Before the documentary’s release, this was an aspect of climate change that people barely discussed. It is now a widely accepted part of the movement to save the planet.

It doesn’t just dismiss all forms of animal husbandry but takes the time to dissect some proposed alternatives to raising livestock and why these also aren’t feasible ways for us to maintain our current rates of meat consumption.

The health aspect of animal products are also discussed, and Cowspiracy highlights many interesting aspects of vegan lifestyles on people’s health that will be of great interest to anyone interested in keeping themselves in shape and looking after their bodies.

Animal welfare is looked at too, with alternative ways of raising animals touched on and whether these provide solutions to all the problems that animal products bring.
These are all inspected with the use of facts and statistics to support the points made and numerous experts are interviewed throughout to share their analyses on the matter.

However, it may be the interviews with people who defend the industry that make the film most interesting.

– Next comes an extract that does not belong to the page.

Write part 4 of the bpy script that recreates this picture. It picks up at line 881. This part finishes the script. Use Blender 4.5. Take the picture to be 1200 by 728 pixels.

Throughout the movie is the personal story of Kip Anderson who narrates the movie. He is a lifelong environmental activist who discovers throughout the movie just how much of a difference cutting out animal products could make to his ecological footprint.

As he finds out more and more from various environmental organisations and charities, they become colder and less receptive to his calls and questions.

This creates a thriller-esque sense of mystery and ‘conspiracy theory’ which leaves the final piece as entertaining as it is informative.

Overall, this documentary is an invaluable educational piece for anyone that cares about environmental issues. Whilst it may not get all of the details right, it makes a great case for the bigger picture of a plant-based lifestyle.

Simultaneously, it entertains and thrills, making it a rare case of a documentary that can be enjoyed like a genre film.

It’s certainly not one to be missed!